Tratto da "Il Gazzettino" del 08/06/2006

«Caro Massimo...». Formula di cortesia, ma toni decisi quelli di Paolo Costa, presidente della commissione trasporti e turismo del Parlamento europeo. E sul Mose è polemica tra l'ex sindaco e l'attuale. Una lettera aperta, quella del professore, indirizzata al filosofo per precisare, chiarire, rinfrescare la memoria. Come quando sottolinea con la matita blu quello che a suo dire è un errore ricorrente di Cacciari: che il progetto Mose attualmente in fase di realizzazione non avrebbe superato positivamente la valutazione di impatto ambientale. «Non è cosí - dice Costa - e non potrebbe essere altrimenti: nessuno avrebbe potuto nel caso autorizzare né la redazione del progetto esecutivo né l'avvio dei lavori».Poi un affondo: «Dovresti dunque ricordare - prosegue la lettera - di esser stato tu a chiedere come sindaco dell'epoca (Comitatone del 4 luglio 1995) che il progetto Mose venisse sottoposto alla valutazione di un gruppo di cinque esperti internazionali (gruppo al quale mi avevi chiesto originalmente di partecipare come membro italiano; sostituito dal professor Ignazio Musu quando venni chiamato a coprire l'incarico di Ministro dei Lavori Pubblici nel primo governo Prodi). Dovresti ricordare che i cinque esperti internazionali erano arrivati alla conclusione, consegnata a Prodi, che "il sistema delle barriere mobili (Mose ) è flessibile e robusto e sarà efficace per proteggere Venezia dall'acqua alta per un ampio spettro di scenari di aumento del livello del mare"».Costa rircorda ancora come la Commissione nazionale di valutazione di impatto ambientale avesse espresso un parere che aveva portato i ministri Ronchi e Melandri a emettere un decreto di valutazione di impatto ambientale sostanzialmente negativo, ma che poi quel decreto venne annullato dal Tar del Veneto senza che il governo Amato presentasse ricorso.Le precisazioni «per amore di verità» non finiscono qui. «Visto che ci sono - dice l'ex sindaco rivolto a Cacciari - ritorno anche su un altro punto anche questo, a mio avviso, richiamato sovente da te in modo sbagliato: che il mio voto in Comitatone del 3 aprile 2003 (via libera al progetto e ai lavori del Mose e contestuale accettazione degli "11 punti"richiesti dal Consiglio Comunale) avrebbe costituito una "forzatura" della delibera del Consiglio comunale».

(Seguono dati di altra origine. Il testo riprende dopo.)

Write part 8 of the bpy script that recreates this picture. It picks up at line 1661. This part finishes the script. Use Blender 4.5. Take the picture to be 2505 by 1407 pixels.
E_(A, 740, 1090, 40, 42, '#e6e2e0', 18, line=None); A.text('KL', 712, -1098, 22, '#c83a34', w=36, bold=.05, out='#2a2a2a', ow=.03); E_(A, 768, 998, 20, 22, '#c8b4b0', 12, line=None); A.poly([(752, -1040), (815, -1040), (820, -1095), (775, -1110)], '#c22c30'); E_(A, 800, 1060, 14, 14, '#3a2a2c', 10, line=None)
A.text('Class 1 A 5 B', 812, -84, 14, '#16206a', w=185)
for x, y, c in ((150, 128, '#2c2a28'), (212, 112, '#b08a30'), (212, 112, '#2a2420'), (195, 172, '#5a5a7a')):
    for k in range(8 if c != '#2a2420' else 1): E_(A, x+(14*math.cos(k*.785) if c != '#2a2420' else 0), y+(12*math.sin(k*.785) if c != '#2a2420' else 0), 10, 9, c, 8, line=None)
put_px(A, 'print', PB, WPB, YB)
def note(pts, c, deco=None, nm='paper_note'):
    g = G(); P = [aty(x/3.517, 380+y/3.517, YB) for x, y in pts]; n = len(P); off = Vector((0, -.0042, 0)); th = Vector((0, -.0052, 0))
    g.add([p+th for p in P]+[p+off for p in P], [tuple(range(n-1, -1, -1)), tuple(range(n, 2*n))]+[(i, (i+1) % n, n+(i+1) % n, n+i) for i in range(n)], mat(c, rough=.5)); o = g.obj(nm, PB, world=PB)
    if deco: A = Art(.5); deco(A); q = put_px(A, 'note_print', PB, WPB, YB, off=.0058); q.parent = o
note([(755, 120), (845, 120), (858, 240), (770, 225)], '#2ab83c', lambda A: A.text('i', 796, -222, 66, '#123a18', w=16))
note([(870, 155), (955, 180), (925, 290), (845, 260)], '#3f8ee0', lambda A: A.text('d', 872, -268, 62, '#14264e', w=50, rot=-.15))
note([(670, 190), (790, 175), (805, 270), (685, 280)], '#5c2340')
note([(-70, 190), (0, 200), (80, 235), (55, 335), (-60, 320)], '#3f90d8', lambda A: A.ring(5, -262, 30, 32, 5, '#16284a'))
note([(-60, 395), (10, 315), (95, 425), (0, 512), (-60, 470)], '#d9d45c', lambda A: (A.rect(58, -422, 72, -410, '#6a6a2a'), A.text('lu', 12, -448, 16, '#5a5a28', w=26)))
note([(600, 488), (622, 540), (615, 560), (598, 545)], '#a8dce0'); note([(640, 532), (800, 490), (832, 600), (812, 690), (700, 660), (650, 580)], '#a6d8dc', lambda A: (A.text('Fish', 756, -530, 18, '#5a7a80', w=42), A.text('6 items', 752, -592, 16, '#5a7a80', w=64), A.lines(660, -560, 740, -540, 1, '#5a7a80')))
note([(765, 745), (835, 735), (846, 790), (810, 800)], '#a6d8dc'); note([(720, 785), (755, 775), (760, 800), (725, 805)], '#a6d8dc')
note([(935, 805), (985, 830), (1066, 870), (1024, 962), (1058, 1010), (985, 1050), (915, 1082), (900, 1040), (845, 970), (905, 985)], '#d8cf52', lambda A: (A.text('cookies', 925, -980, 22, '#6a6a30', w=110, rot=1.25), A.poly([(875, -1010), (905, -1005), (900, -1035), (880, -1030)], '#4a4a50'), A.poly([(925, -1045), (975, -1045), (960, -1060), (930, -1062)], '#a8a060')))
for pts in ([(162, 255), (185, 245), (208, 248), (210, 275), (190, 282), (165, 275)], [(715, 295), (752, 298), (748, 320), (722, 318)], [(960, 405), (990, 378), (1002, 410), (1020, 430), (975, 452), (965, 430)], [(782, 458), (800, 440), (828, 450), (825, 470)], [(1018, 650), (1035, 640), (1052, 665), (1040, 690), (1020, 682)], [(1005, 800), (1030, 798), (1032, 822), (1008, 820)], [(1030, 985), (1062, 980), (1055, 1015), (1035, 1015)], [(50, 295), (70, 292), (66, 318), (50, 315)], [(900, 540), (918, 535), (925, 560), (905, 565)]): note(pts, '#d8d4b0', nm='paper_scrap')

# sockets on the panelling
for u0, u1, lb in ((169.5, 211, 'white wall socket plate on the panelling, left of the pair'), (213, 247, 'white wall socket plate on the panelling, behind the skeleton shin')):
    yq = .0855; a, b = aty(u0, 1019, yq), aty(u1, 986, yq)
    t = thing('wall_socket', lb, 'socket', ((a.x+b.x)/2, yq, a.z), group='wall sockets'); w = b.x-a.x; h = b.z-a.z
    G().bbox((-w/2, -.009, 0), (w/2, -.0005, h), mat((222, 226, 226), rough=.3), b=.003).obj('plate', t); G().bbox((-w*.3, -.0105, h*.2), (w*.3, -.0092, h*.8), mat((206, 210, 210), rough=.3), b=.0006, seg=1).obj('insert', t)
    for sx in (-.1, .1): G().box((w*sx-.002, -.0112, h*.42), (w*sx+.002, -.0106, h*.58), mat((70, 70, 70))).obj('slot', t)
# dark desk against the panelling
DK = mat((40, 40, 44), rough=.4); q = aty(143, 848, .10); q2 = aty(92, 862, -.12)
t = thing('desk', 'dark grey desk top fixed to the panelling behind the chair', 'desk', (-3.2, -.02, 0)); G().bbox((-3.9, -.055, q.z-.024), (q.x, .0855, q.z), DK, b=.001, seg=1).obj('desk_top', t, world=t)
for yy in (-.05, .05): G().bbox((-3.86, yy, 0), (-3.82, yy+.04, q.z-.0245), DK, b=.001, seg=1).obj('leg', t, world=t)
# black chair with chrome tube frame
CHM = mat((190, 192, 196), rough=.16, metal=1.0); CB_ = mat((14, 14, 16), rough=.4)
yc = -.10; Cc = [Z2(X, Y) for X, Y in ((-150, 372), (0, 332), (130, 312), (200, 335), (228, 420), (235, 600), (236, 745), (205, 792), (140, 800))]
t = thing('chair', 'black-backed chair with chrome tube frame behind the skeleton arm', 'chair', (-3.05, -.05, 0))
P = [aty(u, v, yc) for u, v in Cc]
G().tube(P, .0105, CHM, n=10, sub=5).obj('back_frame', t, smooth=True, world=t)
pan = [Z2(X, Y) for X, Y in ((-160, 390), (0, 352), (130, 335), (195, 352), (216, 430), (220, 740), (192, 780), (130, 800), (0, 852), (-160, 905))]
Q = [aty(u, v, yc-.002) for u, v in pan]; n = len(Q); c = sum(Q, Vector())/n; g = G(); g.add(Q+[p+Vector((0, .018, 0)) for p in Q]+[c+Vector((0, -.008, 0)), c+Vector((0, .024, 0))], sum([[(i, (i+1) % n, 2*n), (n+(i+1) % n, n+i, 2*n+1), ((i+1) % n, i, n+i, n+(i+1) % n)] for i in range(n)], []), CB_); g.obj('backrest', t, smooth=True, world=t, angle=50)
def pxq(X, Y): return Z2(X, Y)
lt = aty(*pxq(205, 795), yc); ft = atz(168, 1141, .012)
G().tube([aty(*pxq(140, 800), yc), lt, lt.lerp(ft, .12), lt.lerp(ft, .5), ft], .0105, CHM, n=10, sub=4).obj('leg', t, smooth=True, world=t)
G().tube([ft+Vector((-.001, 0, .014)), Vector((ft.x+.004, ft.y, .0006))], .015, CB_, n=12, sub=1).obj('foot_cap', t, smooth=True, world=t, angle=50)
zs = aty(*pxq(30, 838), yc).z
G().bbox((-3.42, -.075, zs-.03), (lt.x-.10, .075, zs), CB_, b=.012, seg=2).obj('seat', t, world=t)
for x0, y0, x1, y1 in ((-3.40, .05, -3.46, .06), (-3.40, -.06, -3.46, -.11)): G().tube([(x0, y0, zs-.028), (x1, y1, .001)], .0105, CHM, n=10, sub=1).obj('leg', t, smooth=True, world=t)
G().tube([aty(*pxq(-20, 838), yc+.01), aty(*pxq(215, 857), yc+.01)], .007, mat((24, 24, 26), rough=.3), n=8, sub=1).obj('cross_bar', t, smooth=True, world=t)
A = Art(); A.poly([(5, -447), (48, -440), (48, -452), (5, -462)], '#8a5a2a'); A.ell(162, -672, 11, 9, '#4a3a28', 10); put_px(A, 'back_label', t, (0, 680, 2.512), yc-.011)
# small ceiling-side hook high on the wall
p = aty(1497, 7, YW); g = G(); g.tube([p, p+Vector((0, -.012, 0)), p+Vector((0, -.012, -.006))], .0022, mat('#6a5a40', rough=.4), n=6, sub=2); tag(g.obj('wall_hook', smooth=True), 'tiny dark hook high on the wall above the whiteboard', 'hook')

«Anche qui - precisa Costa - la ricostruzione corretta dei fatti è un'altra. Il Comitatone è ovviamente il luogo nel quale si esercita per legge la "leale collaborazione" tra livelli di governo (nazionale, regionale e locale); non può quindi essere il luogo nel quale si "impone" la decisione del governo locale. Al Comitatone del 3 aprile 2003 lo Stato, appoggiato dalla Regione, si era presentato con una ipotesi di delibera di puro passaggio ai lavori del Mose , senza alcuna considerazione per le esigenze di riequilibrio morfologico della laguna, delle esigenze portuali, da salvaguardare con la conca di navigazione, e di interventi alla bocche per contrastare le acque alte minori: tutte esigenze messe in evidenza dalla delibera del Consiglio comunale. La decisione di compromesso fu trovata nell'integrare nel programma Mose gli 11 punti del Comune da portare avanti in parallelo. Questo per essere chiaro voleva dire che alcune delle proposte "ex-alternative", quelle capaci di difendere Venezia dalle acque alte minori, ma non dalle acque alte eccezionali, potevano e dovevano essere sperimentate e attuate in quanto capaci di ridurre il numero di impieghi delle barriere mobili - con acque alte modeste - e di rafforzarne gli effetti - con maree catastrofiche».
«Nessuna forzatura dunque - conclude Costa - ma "leale collaborazione" tra livelli di governo: uno dei pochi esempi di esercizio di quel "federalismo efficiente"che valorizza i punti di vista diversi da quello di Roma, ma senza cadere in veti incrociati paralizzanti. Un esercizio che chi come te ha dedicato tanta energia a sostenere un'impostazione federale del governo della cosa pubblica dovrebbe aver interesse a salvaguardare».